Directions
Print, word for word, every line from the beginning of the listing up to and including the line with "scene.camera = cam". Pictures are to be excluded.

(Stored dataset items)
..........

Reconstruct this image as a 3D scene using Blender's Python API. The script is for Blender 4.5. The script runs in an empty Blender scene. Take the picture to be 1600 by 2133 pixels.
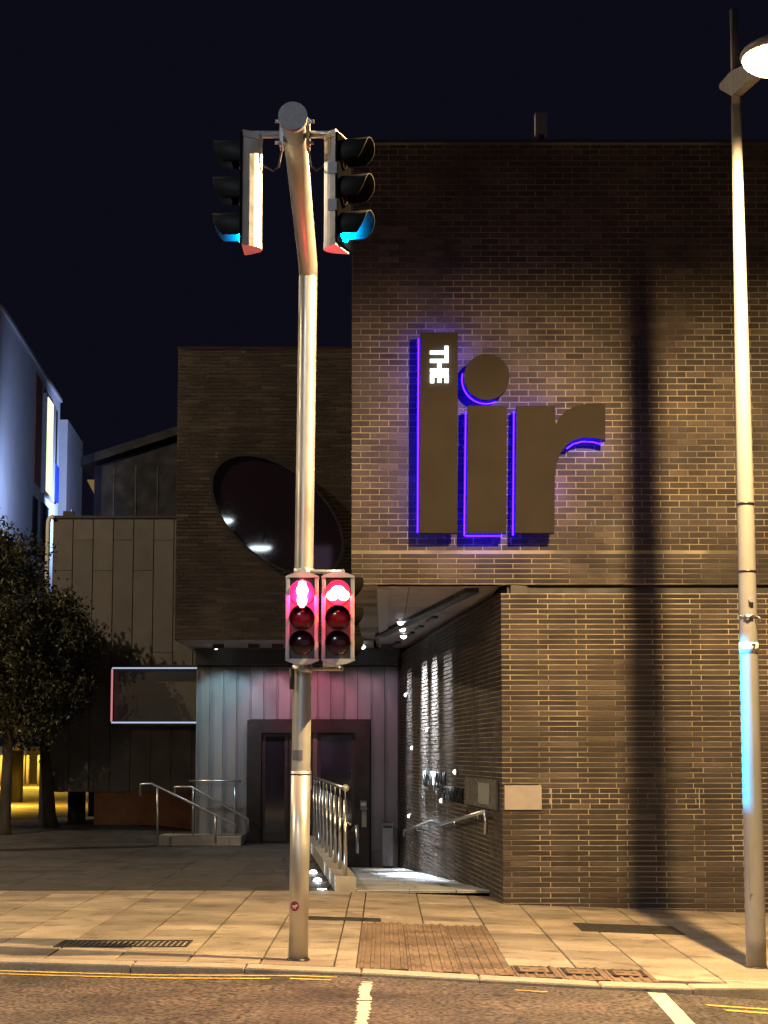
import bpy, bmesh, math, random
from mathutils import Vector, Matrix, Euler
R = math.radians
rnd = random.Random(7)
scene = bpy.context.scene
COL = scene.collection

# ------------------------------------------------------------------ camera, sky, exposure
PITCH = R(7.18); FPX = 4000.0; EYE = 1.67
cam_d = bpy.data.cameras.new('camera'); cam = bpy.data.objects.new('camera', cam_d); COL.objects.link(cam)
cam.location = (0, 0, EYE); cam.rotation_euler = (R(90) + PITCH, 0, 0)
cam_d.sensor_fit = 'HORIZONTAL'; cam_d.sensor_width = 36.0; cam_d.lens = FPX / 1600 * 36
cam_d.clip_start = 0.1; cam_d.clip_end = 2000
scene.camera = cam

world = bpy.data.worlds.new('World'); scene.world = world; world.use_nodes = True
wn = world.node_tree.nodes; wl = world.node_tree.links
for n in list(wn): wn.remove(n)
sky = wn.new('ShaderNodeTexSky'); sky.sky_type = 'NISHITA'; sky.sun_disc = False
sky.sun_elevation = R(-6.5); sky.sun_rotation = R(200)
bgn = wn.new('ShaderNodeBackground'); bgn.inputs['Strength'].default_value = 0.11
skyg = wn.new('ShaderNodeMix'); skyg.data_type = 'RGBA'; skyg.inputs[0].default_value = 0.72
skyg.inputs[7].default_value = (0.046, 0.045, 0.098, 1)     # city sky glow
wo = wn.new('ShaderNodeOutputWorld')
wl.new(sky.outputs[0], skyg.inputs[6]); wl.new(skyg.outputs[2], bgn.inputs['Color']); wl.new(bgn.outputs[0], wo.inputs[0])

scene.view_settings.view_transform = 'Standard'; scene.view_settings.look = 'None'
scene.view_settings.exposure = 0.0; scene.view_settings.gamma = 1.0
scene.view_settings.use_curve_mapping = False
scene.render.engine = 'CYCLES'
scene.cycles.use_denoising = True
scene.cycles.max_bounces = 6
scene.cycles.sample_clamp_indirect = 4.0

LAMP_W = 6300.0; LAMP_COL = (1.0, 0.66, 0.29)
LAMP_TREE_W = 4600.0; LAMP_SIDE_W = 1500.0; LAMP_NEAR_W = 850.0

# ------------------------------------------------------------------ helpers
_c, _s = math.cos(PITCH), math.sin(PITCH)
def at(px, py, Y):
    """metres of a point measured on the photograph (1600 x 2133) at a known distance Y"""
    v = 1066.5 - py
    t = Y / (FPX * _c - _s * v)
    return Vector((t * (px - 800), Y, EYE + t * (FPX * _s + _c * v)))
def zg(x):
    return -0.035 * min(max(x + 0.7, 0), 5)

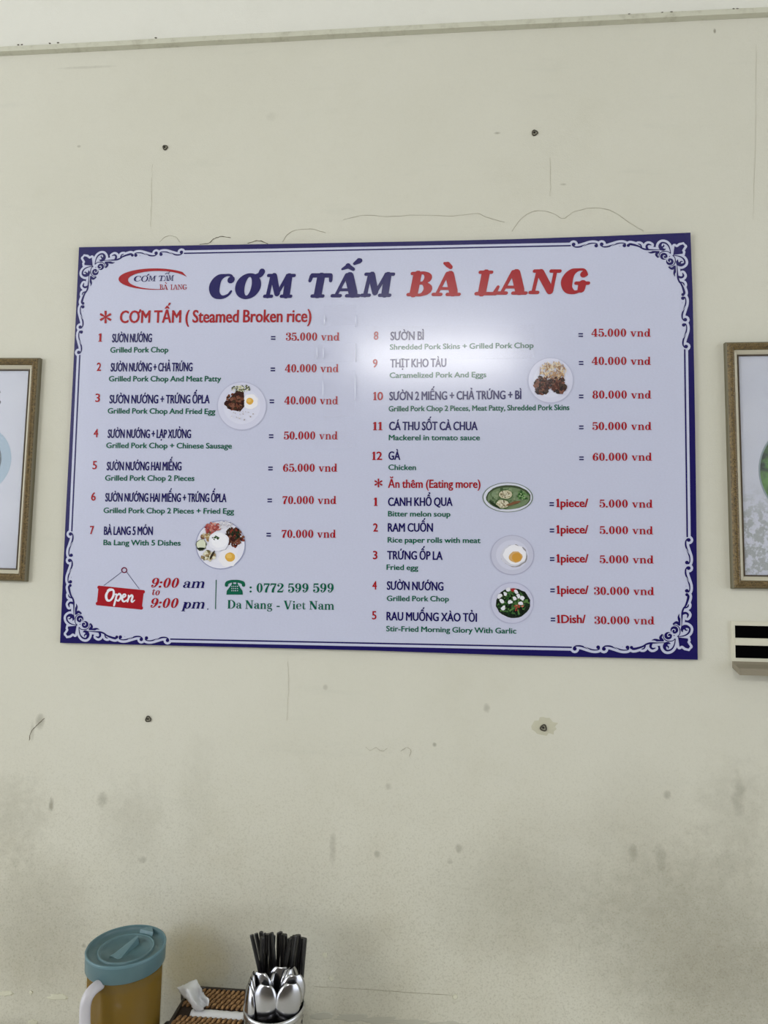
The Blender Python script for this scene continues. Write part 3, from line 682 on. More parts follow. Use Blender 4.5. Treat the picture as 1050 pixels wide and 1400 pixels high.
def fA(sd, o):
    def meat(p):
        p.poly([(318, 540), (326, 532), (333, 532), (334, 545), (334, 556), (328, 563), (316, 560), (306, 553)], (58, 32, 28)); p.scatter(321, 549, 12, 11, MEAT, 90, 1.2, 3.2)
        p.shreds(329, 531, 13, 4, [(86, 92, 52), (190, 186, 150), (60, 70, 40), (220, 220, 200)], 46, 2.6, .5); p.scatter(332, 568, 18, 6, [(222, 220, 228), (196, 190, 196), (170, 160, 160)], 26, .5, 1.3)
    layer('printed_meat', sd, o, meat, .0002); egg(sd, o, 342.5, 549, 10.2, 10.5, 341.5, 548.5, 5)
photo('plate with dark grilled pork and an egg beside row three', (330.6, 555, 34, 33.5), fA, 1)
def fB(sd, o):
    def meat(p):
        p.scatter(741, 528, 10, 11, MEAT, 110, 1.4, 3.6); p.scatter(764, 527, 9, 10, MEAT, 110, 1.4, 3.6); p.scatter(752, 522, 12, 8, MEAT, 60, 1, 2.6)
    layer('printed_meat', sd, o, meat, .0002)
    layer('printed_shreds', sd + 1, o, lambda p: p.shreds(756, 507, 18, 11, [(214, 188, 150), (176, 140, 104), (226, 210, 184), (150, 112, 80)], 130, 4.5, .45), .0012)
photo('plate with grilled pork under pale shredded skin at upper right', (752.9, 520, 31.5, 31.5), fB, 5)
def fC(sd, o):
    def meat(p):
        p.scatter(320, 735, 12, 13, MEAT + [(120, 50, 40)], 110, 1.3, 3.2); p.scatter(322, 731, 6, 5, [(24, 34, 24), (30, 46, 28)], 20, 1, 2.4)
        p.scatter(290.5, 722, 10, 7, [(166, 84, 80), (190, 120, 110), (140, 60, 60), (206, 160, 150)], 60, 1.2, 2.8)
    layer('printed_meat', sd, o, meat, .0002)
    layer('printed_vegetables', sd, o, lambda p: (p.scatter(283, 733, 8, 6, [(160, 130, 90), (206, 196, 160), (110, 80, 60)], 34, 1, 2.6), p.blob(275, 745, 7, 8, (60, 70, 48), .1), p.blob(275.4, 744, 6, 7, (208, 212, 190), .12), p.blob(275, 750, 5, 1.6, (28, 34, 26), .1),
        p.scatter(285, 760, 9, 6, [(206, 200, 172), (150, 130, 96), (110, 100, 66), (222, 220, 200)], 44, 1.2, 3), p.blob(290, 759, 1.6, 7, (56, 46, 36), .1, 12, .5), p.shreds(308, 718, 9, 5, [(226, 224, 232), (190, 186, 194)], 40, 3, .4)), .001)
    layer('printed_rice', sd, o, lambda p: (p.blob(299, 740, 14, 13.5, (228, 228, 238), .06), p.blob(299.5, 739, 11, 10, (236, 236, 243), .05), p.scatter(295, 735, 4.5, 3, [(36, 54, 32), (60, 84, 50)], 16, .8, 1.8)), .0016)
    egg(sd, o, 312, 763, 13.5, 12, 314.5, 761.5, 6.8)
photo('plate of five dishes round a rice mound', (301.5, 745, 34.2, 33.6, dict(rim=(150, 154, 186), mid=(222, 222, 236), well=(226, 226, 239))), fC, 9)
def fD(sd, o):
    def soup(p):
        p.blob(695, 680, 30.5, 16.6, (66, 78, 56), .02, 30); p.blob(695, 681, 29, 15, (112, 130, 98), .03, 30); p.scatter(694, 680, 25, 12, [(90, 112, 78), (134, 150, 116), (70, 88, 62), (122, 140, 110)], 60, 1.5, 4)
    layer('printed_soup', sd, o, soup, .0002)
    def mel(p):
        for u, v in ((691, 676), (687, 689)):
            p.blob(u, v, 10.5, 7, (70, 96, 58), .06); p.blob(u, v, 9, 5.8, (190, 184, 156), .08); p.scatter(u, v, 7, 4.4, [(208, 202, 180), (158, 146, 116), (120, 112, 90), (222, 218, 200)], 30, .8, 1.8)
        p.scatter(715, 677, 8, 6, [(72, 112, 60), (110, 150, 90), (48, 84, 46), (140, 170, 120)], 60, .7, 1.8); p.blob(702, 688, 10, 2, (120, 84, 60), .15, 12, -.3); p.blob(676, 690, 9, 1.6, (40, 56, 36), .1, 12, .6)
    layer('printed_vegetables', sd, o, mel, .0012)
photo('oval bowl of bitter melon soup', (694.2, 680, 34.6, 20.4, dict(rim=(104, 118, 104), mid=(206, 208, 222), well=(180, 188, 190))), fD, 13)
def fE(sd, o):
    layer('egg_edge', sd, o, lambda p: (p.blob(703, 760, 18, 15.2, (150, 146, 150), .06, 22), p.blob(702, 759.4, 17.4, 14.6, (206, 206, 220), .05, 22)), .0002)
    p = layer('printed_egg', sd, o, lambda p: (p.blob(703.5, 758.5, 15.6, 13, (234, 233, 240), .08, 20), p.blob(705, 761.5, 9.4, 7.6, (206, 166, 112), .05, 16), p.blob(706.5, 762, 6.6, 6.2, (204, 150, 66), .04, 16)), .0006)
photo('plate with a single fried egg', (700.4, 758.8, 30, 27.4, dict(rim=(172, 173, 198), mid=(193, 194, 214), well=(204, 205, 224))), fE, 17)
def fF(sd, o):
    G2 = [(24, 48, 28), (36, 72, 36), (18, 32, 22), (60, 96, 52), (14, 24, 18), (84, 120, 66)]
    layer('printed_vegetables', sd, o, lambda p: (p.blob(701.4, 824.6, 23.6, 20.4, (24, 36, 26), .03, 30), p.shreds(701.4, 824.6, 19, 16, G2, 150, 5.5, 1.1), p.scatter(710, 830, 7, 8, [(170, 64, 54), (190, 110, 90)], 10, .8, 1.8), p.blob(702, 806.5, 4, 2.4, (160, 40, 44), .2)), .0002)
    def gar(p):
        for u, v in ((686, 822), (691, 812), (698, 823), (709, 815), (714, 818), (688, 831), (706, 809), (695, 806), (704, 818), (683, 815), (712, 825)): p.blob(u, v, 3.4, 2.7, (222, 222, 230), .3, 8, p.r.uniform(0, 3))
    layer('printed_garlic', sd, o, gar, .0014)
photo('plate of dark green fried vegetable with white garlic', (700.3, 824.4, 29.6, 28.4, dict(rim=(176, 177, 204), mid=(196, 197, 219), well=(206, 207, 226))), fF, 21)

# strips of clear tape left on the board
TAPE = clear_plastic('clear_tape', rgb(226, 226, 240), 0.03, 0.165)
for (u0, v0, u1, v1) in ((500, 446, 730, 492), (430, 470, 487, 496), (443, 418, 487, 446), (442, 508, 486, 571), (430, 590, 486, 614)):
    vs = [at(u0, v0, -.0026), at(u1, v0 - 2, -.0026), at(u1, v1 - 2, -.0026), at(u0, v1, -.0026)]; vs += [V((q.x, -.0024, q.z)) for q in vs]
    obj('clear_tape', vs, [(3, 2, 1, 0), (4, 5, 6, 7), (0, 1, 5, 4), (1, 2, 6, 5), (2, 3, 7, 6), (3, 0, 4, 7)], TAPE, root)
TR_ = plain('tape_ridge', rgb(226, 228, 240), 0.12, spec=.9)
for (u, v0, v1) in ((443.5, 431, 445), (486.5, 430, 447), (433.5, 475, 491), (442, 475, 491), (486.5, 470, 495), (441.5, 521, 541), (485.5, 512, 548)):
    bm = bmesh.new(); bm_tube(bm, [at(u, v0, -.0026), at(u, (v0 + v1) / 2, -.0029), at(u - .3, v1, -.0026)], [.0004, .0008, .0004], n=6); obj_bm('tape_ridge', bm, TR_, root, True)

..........

Reply to the task
Reconstruct this image as a 3D scene using Blender's Python API. The script is for Blender 4.5. The script runs in an empty Blender scene. Take the picture to be 1600 by 2133 pixels.
import bpy, bmesh, math, random
from mathutils import Vector, Matrix, Euler
R = math.radians
rnd = random.Random(7)
scene = bpy.context.scene
COL = scene.collection

# ------------------------------------------------------------------ camera, sky, exposure
PITCH = R(7.18); FPX = 4000.0; EYE = 1.67
cam_d = bpy.data.cameras.new('camera'); cam = bpy.data.objects.new('camera', cam_d); COL.objects.link(cam)
cam.location = (0, 0, EYE); cam.rotation_euler = (R(90) + PITCH, 0, 0)
cam_d.sensor_fit = 'HORIZONTAL'; cam_d.sensor_width = 36.0; cam_d.lens = FPX / 1600 * 36
cam_d.clip_start = 0.1; cam_d.clip_end = 2000
scene.camera = cam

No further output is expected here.